利便性を手放し、精神的、肉体的に負担が増えれば対価が浮くのは当然。
そこまで生活を絞り込むなら、そもそも日本に住むことから考え直す方がいい。
モノを捨てる自慢をしてるヒマがあるなら、とっとと禅寺に出家すればいい。
コミュニティは、疑問や冷静な意見に対し見て見ないふりをする。
それが暗黙の了解。
まともに話しても価値観が合うことはない。
ミニマリストとは、物質文明と資本主義に対する狭隘で歪んだアンチテーゼが、極端な形で浅薄な神無き信仰として結実した教義に思えてならない。
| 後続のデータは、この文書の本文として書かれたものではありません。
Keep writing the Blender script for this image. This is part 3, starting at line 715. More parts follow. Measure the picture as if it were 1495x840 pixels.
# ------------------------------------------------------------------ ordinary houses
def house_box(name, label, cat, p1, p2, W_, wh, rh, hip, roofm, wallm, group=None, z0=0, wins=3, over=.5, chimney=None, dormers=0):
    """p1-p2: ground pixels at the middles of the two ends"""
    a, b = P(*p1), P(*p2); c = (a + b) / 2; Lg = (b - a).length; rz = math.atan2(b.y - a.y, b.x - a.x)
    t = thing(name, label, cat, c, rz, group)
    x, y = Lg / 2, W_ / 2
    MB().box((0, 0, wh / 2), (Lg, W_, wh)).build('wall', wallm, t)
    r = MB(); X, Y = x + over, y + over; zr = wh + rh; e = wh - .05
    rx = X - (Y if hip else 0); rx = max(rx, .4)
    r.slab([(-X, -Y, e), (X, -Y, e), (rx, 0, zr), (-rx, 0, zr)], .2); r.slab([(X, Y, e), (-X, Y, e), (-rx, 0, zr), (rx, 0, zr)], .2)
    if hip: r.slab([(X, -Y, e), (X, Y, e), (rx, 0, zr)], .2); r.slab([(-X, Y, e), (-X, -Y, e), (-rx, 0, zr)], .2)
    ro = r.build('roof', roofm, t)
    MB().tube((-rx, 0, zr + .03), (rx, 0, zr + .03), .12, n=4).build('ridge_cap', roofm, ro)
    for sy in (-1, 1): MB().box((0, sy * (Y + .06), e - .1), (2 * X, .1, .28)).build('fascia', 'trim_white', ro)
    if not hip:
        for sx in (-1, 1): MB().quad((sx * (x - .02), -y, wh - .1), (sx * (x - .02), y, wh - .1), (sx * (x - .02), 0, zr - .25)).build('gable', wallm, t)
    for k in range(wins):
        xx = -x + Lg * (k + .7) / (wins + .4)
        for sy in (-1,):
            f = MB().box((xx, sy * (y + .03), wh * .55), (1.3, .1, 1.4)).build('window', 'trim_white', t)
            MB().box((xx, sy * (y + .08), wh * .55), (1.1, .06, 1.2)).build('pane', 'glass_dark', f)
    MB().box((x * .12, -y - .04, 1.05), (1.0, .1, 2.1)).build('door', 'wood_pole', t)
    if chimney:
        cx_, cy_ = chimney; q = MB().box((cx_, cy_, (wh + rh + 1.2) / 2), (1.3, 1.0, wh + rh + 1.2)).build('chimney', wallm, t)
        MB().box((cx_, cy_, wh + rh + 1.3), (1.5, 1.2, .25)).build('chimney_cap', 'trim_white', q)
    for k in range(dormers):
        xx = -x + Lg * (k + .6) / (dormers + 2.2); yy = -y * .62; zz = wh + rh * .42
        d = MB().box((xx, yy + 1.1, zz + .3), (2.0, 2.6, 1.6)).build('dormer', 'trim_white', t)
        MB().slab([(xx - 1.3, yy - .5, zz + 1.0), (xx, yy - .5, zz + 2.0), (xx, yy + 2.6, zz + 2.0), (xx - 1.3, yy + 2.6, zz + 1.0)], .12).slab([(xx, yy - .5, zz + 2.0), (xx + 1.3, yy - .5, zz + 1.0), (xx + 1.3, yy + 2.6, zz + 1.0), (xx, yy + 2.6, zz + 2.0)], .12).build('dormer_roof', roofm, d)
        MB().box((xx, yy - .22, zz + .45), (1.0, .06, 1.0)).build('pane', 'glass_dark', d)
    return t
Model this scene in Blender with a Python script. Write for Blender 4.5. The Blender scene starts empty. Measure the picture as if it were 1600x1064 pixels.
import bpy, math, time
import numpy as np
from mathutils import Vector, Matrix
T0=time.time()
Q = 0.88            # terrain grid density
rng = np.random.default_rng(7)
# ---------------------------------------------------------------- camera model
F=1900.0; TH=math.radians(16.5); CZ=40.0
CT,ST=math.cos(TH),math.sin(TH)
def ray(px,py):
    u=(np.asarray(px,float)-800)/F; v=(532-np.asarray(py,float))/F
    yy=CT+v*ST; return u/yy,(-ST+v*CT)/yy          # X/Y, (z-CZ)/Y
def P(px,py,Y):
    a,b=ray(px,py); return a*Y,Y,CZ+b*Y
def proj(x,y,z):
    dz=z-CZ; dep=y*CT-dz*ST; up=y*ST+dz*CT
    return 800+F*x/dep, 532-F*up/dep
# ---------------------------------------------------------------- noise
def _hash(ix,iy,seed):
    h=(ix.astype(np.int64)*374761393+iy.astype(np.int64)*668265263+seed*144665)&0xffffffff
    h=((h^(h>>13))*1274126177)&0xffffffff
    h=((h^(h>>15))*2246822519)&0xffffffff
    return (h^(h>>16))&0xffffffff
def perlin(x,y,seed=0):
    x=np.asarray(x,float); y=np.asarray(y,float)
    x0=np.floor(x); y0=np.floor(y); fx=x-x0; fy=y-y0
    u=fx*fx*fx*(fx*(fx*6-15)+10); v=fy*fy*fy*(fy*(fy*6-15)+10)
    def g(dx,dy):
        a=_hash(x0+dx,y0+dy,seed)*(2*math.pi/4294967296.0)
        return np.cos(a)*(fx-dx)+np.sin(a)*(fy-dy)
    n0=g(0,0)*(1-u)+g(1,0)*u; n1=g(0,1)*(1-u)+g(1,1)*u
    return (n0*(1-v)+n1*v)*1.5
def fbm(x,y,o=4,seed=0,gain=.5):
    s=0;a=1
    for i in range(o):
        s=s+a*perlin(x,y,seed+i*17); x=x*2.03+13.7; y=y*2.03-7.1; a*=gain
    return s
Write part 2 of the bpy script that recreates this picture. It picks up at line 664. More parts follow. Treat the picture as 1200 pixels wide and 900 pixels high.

捨てると言う行為、減らすと言う行為のみに意味性を感じている。
荷物をすべて捨てて引越せば、ミニマリズムは一度で済む。
あとは増やさなければいいだけ。
減らすのではなく、すべて無くして何を増やすかを考える方がよほどシンプルに済む。
アレを捨てた、コレを減らした。
そんな記事を書いてお互いに減らした自慢をして、だからなんなんだか。
狂える神と信仰
モノを減らすことは悪いことじゃあない。
「使わない、いらないものを捨てよう」
これでいい。
モノからコトへの資本投下の推移も、資本主義の限界や時代性を考えれば自然に思える。
経済を考えれば疑問だが。
ただ何でもかんでも極端に「服は○○着」だの「タオルは○○枚」だの、そんなもん自分が必要と思うだけにすればいい話なのにわざわざ本で読んで、書いてある通りにやろうとか、学ぶ内容だろうか。
読んでる時間の費用対効果を考えても、行為がミニマルではない。
最初の記事にしろ夫がミニマリストだろうが妻は嫌なら別れればいい。好きなら一緒にやればいい。
子どもはかわいそうだが親は選べない。
どんなに価値観がおかしい親でも、親は親。
狂った神を信仰するのは勝手だし、信者の家庭がどうなろうが人生がどうなろうが知ったことではない。
信じる者同士の馴れ合いが悪いとも正直思えない。
ただ外からそのコミュニティを見たとき、あるいはその中に不意に踏み込んでしまったとき。
己と完全に異なる価値観に対しての生理的嫌悪を感じるのは自然なこと。
おかしいことをおかしいと言わない。
褒める、支える、応援する。
それが薄っぺらであれ、ネットの上ではポジティブにポジティブに。
だから「きもちわるい」と感じる。